[TASK PROMPT] The listing beneath should be written out in full, exactly as shown.

[GIVEN MATERIAL]
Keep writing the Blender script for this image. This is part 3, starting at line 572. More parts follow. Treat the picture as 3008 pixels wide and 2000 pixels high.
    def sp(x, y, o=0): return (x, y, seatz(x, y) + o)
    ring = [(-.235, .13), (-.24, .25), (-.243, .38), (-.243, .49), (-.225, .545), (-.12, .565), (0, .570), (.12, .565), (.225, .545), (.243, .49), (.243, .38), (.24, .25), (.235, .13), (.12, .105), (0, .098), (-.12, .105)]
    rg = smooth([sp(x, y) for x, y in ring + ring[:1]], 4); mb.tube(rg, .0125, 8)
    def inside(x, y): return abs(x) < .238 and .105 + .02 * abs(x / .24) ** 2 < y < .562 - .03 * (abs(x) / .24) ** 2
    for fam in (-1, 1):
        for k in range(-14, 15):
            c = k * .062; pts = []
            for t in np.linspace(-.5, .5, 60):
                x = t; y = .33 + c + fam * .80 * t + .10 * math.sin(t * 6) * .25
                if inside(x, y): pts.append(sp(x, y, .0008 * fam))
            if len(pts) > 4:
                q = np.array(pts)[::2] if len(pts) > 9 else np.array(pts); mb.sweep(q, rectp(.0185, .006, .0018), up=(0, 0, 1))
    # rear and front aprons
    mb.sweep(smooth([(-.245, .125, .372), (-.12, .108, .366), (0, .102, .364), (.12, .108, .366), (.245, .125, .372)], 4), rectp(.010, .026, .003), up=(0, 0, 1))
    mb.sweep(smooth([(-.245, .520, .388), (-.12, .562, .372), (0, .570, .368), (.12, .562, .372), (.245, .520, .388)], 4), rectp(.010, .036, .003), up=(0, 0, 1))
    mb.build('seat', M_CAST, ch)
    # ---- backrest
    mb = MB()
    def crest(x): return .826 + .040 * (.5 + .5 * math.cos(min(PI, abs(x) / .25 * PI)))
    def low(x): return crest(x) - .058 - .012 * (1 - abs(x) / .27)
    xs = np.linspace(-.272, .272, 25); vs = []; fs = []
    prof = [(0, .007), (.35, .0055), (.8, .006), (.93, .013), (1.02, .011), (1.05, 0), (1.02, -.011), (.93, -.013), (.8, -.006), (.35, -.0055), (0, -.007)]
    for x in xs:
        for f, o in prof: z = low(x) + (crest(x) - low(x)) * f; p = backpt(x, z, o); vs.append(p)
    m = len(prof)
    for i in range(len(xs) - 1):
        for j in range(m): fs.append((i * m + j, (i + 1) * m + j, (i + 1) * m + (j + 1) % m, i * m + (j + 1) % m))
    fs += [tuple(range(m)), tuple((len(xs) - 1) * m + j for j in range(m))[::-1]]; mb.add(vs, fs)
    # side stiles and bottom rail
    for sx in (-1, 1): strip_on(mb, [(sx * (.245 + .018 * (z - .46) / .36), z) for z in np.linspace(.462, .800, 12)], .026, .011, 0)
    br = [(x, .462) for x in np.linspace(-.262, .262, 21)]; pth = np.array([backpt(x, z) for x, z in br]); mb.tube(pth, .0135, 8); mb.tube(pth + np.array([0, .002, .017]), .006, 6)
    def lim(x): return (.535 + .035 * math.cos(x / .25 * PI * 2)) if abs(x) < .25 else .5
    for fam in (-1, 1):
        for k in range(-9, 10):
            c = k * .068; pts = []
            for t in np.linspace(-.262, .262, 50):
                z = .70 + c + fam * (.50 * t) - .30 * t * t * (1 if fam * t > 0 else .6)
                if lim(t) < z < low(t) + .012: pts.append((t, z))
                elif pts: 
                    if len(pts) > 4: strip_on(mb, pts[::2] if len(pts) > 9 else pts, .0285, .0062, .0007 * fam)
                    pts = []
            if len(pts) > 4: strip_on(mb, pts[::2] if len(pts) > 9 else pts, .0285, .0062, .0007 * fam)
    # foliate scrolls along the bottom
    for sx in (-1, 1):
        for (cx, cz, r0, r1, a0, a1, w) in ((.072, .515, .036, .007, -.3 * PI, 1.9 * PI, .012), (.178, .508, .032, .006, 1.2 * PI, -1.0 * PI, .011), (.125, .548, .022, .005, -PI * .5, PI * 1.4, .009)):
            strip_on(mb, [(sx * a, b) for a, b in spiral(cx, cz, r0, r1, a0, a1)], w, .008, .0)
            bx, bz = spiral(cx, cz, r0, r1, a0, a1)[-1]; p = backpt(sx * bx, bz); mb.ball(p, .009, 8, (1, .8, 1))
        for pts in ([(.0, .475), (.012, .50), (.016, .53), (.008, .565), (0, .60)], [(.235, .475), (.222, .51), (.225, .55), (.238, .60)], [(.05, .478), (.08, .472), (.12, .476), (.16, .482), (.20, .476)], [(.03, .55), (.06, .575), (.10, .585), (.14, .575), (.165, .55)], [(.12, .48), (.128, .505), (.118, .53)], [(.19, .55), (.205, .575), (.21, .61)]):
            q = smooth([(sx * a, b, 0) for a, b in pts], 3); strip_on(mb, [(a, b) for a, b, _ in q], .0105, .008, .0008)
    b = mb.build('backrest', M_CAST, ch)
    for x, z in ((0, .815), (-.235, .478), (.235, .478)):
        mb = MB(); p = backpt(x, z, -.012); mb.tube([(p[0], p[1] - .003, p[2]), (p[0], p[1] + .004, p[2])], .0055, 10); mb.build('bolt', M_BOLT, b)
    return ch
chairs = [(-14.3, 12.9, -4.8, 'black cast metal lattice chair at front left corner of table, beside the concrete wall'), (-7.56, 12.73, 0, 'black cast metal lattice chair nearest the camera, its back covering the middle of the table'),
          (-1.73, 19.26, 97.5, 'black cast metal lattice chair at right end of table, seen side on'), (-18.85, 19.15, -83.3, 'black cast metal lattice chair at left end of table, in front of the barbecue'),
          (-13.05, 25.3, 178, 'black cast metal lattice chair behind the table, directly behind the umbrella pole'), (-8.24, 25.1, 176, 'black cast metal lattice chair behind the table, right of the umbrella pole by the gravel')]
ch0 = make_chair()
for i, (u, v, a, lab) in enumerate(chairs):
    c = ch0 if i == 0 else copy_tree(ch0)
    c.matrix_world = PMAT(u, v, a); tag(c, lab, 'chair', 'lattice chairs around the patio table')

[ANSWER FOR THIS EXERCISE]
Keep writing the Blender script for this image. This is part 3, starting at line 572. More parts follow. Treat the picture as 3008 pixels wide and 2000 pixels high.
    def sp(x, y, o=0): return (x, y, seatz(x, y) + o)
    ring = [(-.235, .13), (-.24, .25), (-.243, .38), (-.243, .49), (-.225, .545), (-.12, .565), (0, .570), (.12, .565), (.225, .545), (.243, .49), (.243, .38), (.24, .25), (.235, .13), (.12, .105), (0, .098), (-.12, .105)]
    rg = smooth([sp(x, y) for x, y in ring + ring[:1]], 4); mb.tube(rg, .0125, 8)
    def inside(x, y): return abs(x) < .238 and .105 + .02 * abs(x / .24) ** 2 < y < .562 - .03 * (abs(x) / .24) ** 2
    for fam in (-1, 1):
        for k in range(-14, 15):
            c = k * .062; pts = []
            for t in np.linspace(-.5, .5, 60):
                x = t; y = .33 + c + fam * .80 * t + .10 * math.sin(t * 6) * .25
                if inside(x, y): pts.append(sp(x, y, .0008 * fam))
            if len(pts) > 4:
                q = np.array(pts)[::2] if len(pts) > 9 else np.array(pts); mb.sweep(q, rectp(.0185, .006, .0018), up=(0, 0, 1))
    # rear and front aprons
    mb.sweep(smooth([(-.245, .125, .372), (-.12, .108, .366), (0, .102, .364), (.12, .108, .366), (.245, .125, .372)], 4), rectp(.010, .026, .003), up=(0, 0, 1))
    mb.sweep(smooth([(-.245, .520, .388), (-.12, .562, .372), (0, .570, .368), (.12, .562, .372), (.245, .520, .388)], 4), rectp(.010, .036, .003), up=(0, 0, 1))
    mb.build('seat', M_CAST, ch)
    # ---- backrest
    mb = MB()
    def crest(x): return .826 + .040 * (.5 + .5 * math.cos(min(PI, abs(x) / .25 * PI)))
    def low(x): return crest(x) - .058 - .012 * (1 - abs(x) / .27)
    xs = np.linspace(-.272, .272, 25); vs = []; fs = []
    prof = [(0, .007), (.35, .0055), (.8, .006), (.93, .013), (1.02, .011), (1.05, 0), (1.02, -.011), (.93, -.013), (.8, -.006), (.35, -.0055), (0, -.007)]
    for x in xs:
        for f, o in prof: z = low(x) + (crest(x) - low(x)) * f; p = backpt(x, z, o); vs.append(p)
    m = len(prof)
    for i in range(len(xs) - 1):
        for j in range(m): fs.append((i * m + j, (i + 1) * m + j, (i + 1) * m + (j + 1) % m, i * m + (j + 1) % m))
    fs += [tuple(range(m)), tuple((len(xs) - 1) * m + j for j in range(m))[::-1]]; mb.add(vs, fs)
    # side stiles and bottom rail
    for sx in (-1, 1): strip_on(mb, [(sx * (.245 + .018 * (z - .46) / .36), z) for z in np.linspace(.462, .800, 12)], .026, .011, 0)
    br = [(x, .462) for x in np.linspace(-.262, .262, 21)]; pth = np.array([backpt(x, z) for x, z in br]); mb.tube(pth, .0135, 8); mb.tube(pth + np.array([0, .002, .017]), .006, 6)
    def lim(x): return (.535 + .035 * math.cos(x / .25 * PI * 2)) if abs(x) < .25 else .5
    for fam in (-1, 1):
        for k in range(-9, 10):
            c = k * .068; pts = []
            for t in np.linspace(-.262, .262, 50):
                z = .70 + c + fam * (.50 * t) - .30 * t * t * (1 if fam * t > 0 else .6)
                if lim(t) < z < low(t) + .012: pts.append((t, z))
                elif pts: 
                    if len(pts) > 4: strip_on(mb, pts[::2] if len(pts) > 9 else pts, .0285, .0062, .0007 * fam)
                    pts = []
            if len(pts) > 4: strip_on(mb, pts[::2] if len(pts) > 9 else pts, .0285, .0062, .0007 * fam)
    # foliate scrolls along the bottom
    for sx in (-1, 1):
        for (cx, cz, r0, r1, a0, a1, w) in ((.072, .515, .036, .007, -.3 * PI, 1.9 * PI, .012), (.178, .508, .032, .006, 1.2 * PI, -1.0 * PI, .011), (.125, .548, .022, .005, -PI * .5, PI * 1.4, .009)):
            strip_on(mb, [(sx * a, b) for a, b in spiral(cx, cz, r0, r1, a0, a1)], w, .008, .0)
            bx, bz = spiral(cx, cz, r0, r1, a0, a1)[-1]; p = backpt(sx * bx, bz); mb.ball(p, .009, 8, (1, .8, 1))
        for pts in ([(.0, .475), (.012, .50), (.016, .53), (.008, .565), (0, .60)], [(.235, .475), (.222, .51), (.225, .55), (.238, .60)], [(.05, .478), (.08, .472), (.12, .476), (.16, .482), (.20, .476)], [(.03, .55), (.06, .575), (.10, .585), (.14, .575), (.165, .55)], [(.12, .48), (.128, .505), (.118, .53)], [(.19, .55), (.205, .575), (.21, .61)]):
            q = smooth([(sx * a, b, 0) for a, b in pts], 3); strip_on(mb, [(a, b) for a, b, _ in q], .0105, .008, .0008)
    b = mb.build('backrest', M_CAST, ch)
    for x, z in ((0, .815), (-.235, .478), (.235, .478)):
        mb = MB(); p = backpt(x, z, -.012); mb.tube([(p[0], p[1] - .003, p[2]), (p[0], p[1] + .004, p[2])], .0055, 10); mb.build('bolt', M_BOLT, b)
    return ch
chairs = [(-14.3, 12.9, -4.8, 'black cast metal lattice chair at front left corner of table, beside the concrete wall'), (-7.56, 12.73, 0, 'black cast metal lattice chair nearest the camera, its back covering the middle of the table'),
          (-1.73, 19.26, 97.5, 'black cast metal lattice chair at right end of table, seen side on'), (-18.85, 19.15, -83.3, 'black cast metal lattice chair at left end of table, in front of the barbecue'),
          (-13.05, 25.3, 178, 'black cast metal lattice chair behind the table, directly behind the umbrella pole'), (-8.24, 25.1, 176, 'black cast metal lattice chair behind the table, right of the umbrella pole by the gravel')]
ch0 = make_chair()
for i, (u, v, a, lab) in enumerate(chairs):
    c = ch0 if i == 0 else copy_tree(ch0)
    c.matrix_world = PMAT(u, v, a); tag(c, lab, 'chair', 'lattice chairs around the patio table')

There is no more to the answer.